The prevailing sound of modern-day Las Vegas originated 5,445 miles from here in a Deutsch city that fancies itself the birthplace of the cartwheel.

The precise, locomotive rhythms of electronic dance music, which reverberate through this city’s nightclubs from the fingertips of the DJs who have become some of Vegas’ biggest stars, can be traced all the way back to Dusseldorf, Germany, some four decades ago.

It was then and there that electronic music pioneers Kraftwerk first began to emerge from the local arts scene, birthing the steely, mechanical pulse that would serve as the digital heartbeat not only for its minimalist electropop, but for future generations of musicians in genres ranging from hip-hop to electronica to much of contemporary pop.

Kraftwerk’s initial idea was to approach music in the same manner as a machinist working on an assembly line, producing sound instead of widgets.

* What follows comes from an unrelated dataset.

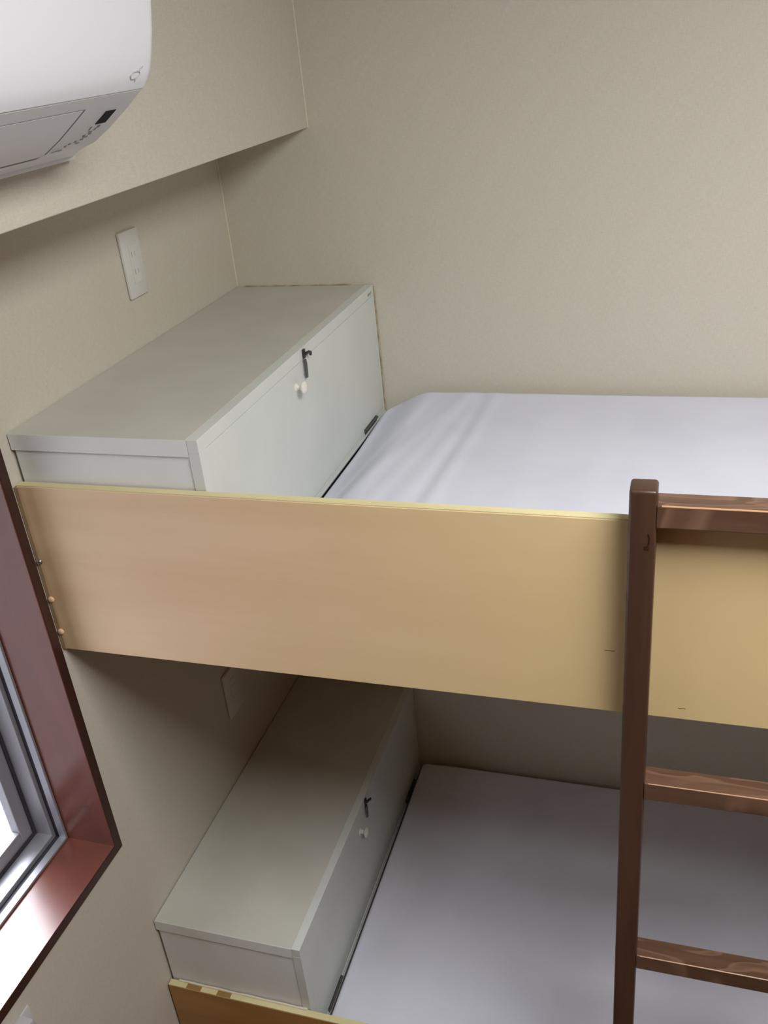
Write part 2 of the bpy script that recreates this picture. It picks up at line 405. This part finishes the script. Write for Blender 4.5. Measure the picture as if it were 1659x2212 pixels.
# ------------------------------------------------------------------ mattresses
def smooth(t):
    t = max(0, min(1, t)); return t*t*(3-2*t)
def mattress(x0, x1, y0, y1, zb, ztop, crown, r, rc, label, folds, seed):
    nx, ny = 230, 110
    rnd = random.Random(seed)
    bm = bmesh.new(); grid = []
    def remap(t):          # denser towards the left end
        return t**1.7
    for i in range(nx+1):
        row = []
        for j in range(ny+1):
            x = x0 + (x1-x0)*remap(i/nx); s = j/ny; s = .5-.5*math.cos(math.pi*s); s = .5*s + .5*j/ny
            y = y0 + (y1-y0)*s
            # round the plan corners
            for cx, sx in ((x0+rc, -1), (x1-rc, 1)):
                for cy, sy in ((y0+rc, -1), (y1-rc, 1)):
                    if (x-cx)*sx > 0 and (y-cy)*sy > 0:
                        d = math.hypot(x-cx, y-cy)
                        m = max((x-cx)*sx, (y-cy)*sy)
                        if d > 1e-9:
                            k = m/d
                            x, y = cx+(x-cx)*k, cy+(y-cy)*k
            # distance to edge
            dx = min(x-x0, x1-x); dy = min(y-y0, y1-y); d = min(dx, dy)
            for cx, sx in ((x0+rc, -1), (x1-rc, 1)):
                for cy, sy in ((y0+rc, -1), (y1-rc, 1)):
                    if (x-cx)*sx > 0 and (y-cy)*sy > 0:
                        d = rc - math.hypot(x-cx, y-cy)
            d = max(d, 0)
            z = ztop
            if d < r: z -= r*(1-math.sqrt(max(0, 1-(1-d/r)**2)))
            z -= crown*(1-smooth((x-x0)/.115))*(1-.2*smooth((y+.3)/.3))
            fade = smooth(d/.03)
            for fx, fs, amp, wid, bend in folds:
                c = fx + fs*(y+.45) + bend*math.sin((y+.4)*6)
                u = (x-c)/wid
                z += amp*math.exp(-u*u)*fade
            z += fade*.0012*(math.sin(x*11+y*5+seed)+math.sin(x*4.3-y*9+1.3*seed))
            row.append(bm.verts.new((x, y, z)))
        grid.append(row)
    for i in range(nx):
        for j in range(ny):
            bm.faces.new((grid[i][j], grid[i+1][j], grid[i+1][j+1], grid[i][j+1]))
    border = [grid[i][0] for i in range(nx+1)] + [grid[nx][j] for j in range(1, ny+1)] + [grid[i][ny] for i in range(nx-1, -1, -1)] + [grid[0][j] for j in range(ny-1, 0, -1)]
    prev = border
    steps = 6
    for s in range(1, steps+1):
        t = s/steps; cur = []
        for v in border:
            bulge = 0 if s < steps else -.006
            cx = max(x0+.05, min(x1-.05, v.co.x)); cy = max(y0+.05, min(y1-.05, v.co.y))
            dirv = Vector((v.co.x-cx, v.co.y-cy, 0)); 
            if dirv.length > 0: dirv.normalize()
            z = v.co.z + (zb - v.co.z)*t
            p = Vector((v.co.x, v.co.y, z)) + dirv*bulge
            cur.append(bm.verts.new(p))
        n = len(border)
        for k in range(n):
            bm.faces.new((prev[k], prev[(k+1) % n], cur[(k+1) % n], cur[k]))
        prev = cur
    bm.faces.new(prev)
    o = link('mattress', bm, M['sheet'], None, False)
    for p in o.data.polygons: p.use_smooth = True
    return tag(o, label, 'mattress')

fold_u = [(a, b, c*.6, d, e) for a, b, c, d, e in [(.585, .03, .0050, .014, .004), (.560, .03, -.0035, .012, .004), (.535, .10, .0035, .020, .003), (.485, .16, .0035, .016, -.006), (.440, .22, .0040, .018, .004),
          (.400, .20, -.0025, .014, .0), (.72, -.03, .0020, .03, .006), (.84, .06, .0020, .025, .0), (1.05, -.05, .0018, .05, .01), (1.32, .04, .002, .05, .0)]]
mattress(.337, RX-.02, -L+.004, -.020, -.3446, -.236, .050, .016, .035, 'white-sheeted mattress on the upper bunk, rounded and wrinkled at its left end', fold_u, 1)
fold_l = [(.50, .35, .0016, .03, .01), (.62, .30, -.0016, .04, .0), (.78, .25, .0018, .05, .01), (.95, .20, .0016, .04, .0), (1.15, .2, .0016, .05, .0)]
mattress(.344, RX-.02, -L+.004, -.022, -1.4401, -1.350, .004, .010, .012, 'white-sheeted mattress in the shade of the lower bunk', fold_l, 2)

# ------------------------------------------------------------------ ladder
lad = thing('bunk_ladder', (1.12, -.885, ZF), 'dark brown wooden ladder standing against the pale side board', 'ladder')
LY0, LY1 = -.9045, -L-.0175
for x0 in (.9335, 1.2735):
    bm = bmesh.new()
    box(bm, x0, x0+.0335, LY0, LY1, ZF+.001, -.0200)
    es = [e for e in bm.edges if min(v.co.z for v in e.verts) > ZF+.01 or abs(e.verts[0].co.z-e.verts[1].co.z) > .5]
    bmesh.ops.bevel(bm, geom=es, offset=.0045, segments=4, affect='EDGES', profile=.5)
    link('stile', bm, M['stain'], lad, True)
for zt in (-.039, -.4835, -.851, -1.219):
    boxes('rung', M['stain_x'], lad, (.9665, 1.274, LY0+.0002, LY1-.0006, zt-.031, zt), bev=.0016)
wm = mat('pale_edge_wood', srgb(190, 148, 112), .35, .5)
# lighter front arrises of the rungs
rungs = [o for o in lad.children if o.name.startswith('rung')]
for o, zt in zip(rungs[:3], (-.039, -.4835, -.851)):
    bm = bmesh.new()
    tube(bm, [(.972, LY0+.0012, zt-.0010), (1.268, LY0+.0012, zt-.0010)], .0014 if zt > -.1 else .0009, n=8)
    tag(link('pale_edge', bm, wm, o, True), 'pale front edge')
# dark joint mark on the near stile
stile = [o for o in lad.children if o.name.startswith('stile')][0]
bm = bmesh.new()
tube(bm, [(.9580, LY0-.0001, -.078), (.9595, LY0-.0001, -.083), (.9590, LY0-.0001, -.092), (.9560, LY0-.0001, -.0965)], .0010, n=6)
box(bm, .9535, .9595, LY0-.0004, LY0+.001, -.1010, -.0960)
link('joint_mark', bm, mat('dark_joint_gap', srgb(58, 34, 24), .7, .2), stile)

# ------------------------------------------------------------------ wall outlets
def outlet(y0, y1, z0, z1, label):
    t = thing('wall_outlet', (0, (y0+y1)/2, z0), label, 'wall outlet', 'outlets on the head wall')
    boxes('cover_plate', M['plate'], t, (.0005, .0075, y0, y1, z0, z1), bev=.003, smooth=True)
    yc, zc = (y0+y1)/2, (z0+z1)/2
    s = boxes('socket_block', M['plate'], t, (.0075, .0088, yc-.0125, yc+.0125, zc-.035, zc+.035), bev=.0006)
    for zz in (zc+.018, zc-.014):
        for dy, h in ((-.0055, .0045), (.0055, .0038)):
            boxes('socket_slot', M['mark'], s, (.0086, .0089, yc+dy-.0006, yc+dy+.0006, zz-h, zz+h))
    return t
outlet(-.4420, -.3770, .0925, .2135, 'ivory two-socket outlet on the wall above the upper cabinet')
outlet(-.4120, -.3420, -.9290, -.8060, 'outlet in dark shade on the wall above the lower cabinet')

# small bracket on the wall under the window
t = thing('wall_bracket', (0, -1.22, -.93), 'small metal bracket with a screw on the wall under the window', 'bracket')
boxes('back_plate', M['plastic_grey'], t, (.0005, .005, -1.262, -1.190, -.948, -.886), bev=.002, smooth=True)
bm = bmesh.new(); box(bm, .005, .030, -1.275, -1.212, -.893, -.882, bev=.002); box(bm, .005, .012, -1.275, -1.212, -.930, -.893, bev=.001)
arm = link('arm', bm, M['plastic_grey'], t, True)
bm = bmesh.new(); lathe(bm, [(0, .005), (.0015, .005), (.003, .003), (.0032, 0)], (0, 0, 1), (.018, -1.240, -.882), 16)
link('screw', bm, M['steel_dark'], t, True)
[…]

To them, the creative process was a process like any other: Did it matter if the end result was a song or an automobile? After all, there’s art in mechanics and mechanics in art; you can’t have one without the other.

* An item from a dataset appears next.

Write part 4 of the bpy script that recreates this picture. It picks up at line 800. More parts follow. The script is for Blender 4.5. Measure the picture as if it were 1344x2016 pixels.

So, for these sonic industrialists, entering the studio was no different than clocking in at a factory.

“We call ourselves musical workers,” says Kraftwerk singer-keyboardist and band founder Ralf Hutter, reflecting on the band’s origins. “We worked on a continuous, day-to-day (basis), like a manufacturer, like a small independent unit.

“It wasn’t just technological, but more about finding a sound of the new Germany with our language,” he continues. “We didn’t have a contemporary music of everyday life at that time. There was, of course, the old classical music from the tradition, and then there was the electronic music of the first generation of electronic composers — an older generation than us. Then we came up with this contemporary, everyday type of music, what we called ‘electronic folk music,’ creating something like an electronic Volkswagen.”

The music was made on machines, some of which were designed and/or built by themselves, and was pointedly robotic sounding, with computerized vocals, repetitive, mechanistic rhythms and synthesizer-based melodies.

And yet it was meant to be evocative of the human condition, the soundtrack to everyday life’s cycle: Wake up, eat, work, sleep, repeat.

Kraftwerk’s members have long referred to themselves as the “man-machine.” And unlike so many of the electronic musicians who followed in their wake, their music is less a running commentary on the potentially ominous/dislocating role of technology’s growing presence in society than an enthusiastic merging of the corporeal and the synthetic.

Not only does Kraftwerk use machines to say something about humans, then, they view humans relative to machines.

To underscore this point, Hutter references the now defunct European railway service that Kraftwerk’s sixth album is named after.

“The Transeurope Express is like a huge symphonic kind of machinery, like the man-machine,” he explains. “The Transeurope Express is kind of like a mechanical orchestra. Kraftwerk is like traveling through Europe.”

Kaftwerk’s sound has traveled much farther than that.

Though Kraftwerk has never enjoyed much commercial success, save for its lone semihit, the edited version of 1974’s “Autobahn,” which reached No. 25 on the Billboard Hot 100, its influence has become pervasive,. As such, the band is now greeted with the sort of popular acclaim that once eluded it.

Kraftwerk has toured more in recent years, developing an immersive 3-D presentation to complement its music.

“It’s the perfect medium,” Hutter says, “because our music is also very much surround-sound. Now with 3-D visuals, we can truly work this out.”

Live, Kraftwerk continually reworks its songs. A static stage presence — four guys standing behind laptops, essentially — belying how busy the members are musically.

“Our compositions are minimal, they are like theatrical performance scripts,” Hutter says. “We can put them in a different context, continually change them. The music is evolving. We can make new sounds happen. That’s actually what we do on stage. We work on the computers. That’s our performance.”

Sometimes, it’s best just to let the machines do the talking anyway.

“It’s hard to describe in words,” Hutter says of the Kraftwerk aesthetic, at least partially explaining why Kraftwerk’s songs tend to contain so few words to begin with. “That’s why we make the music.”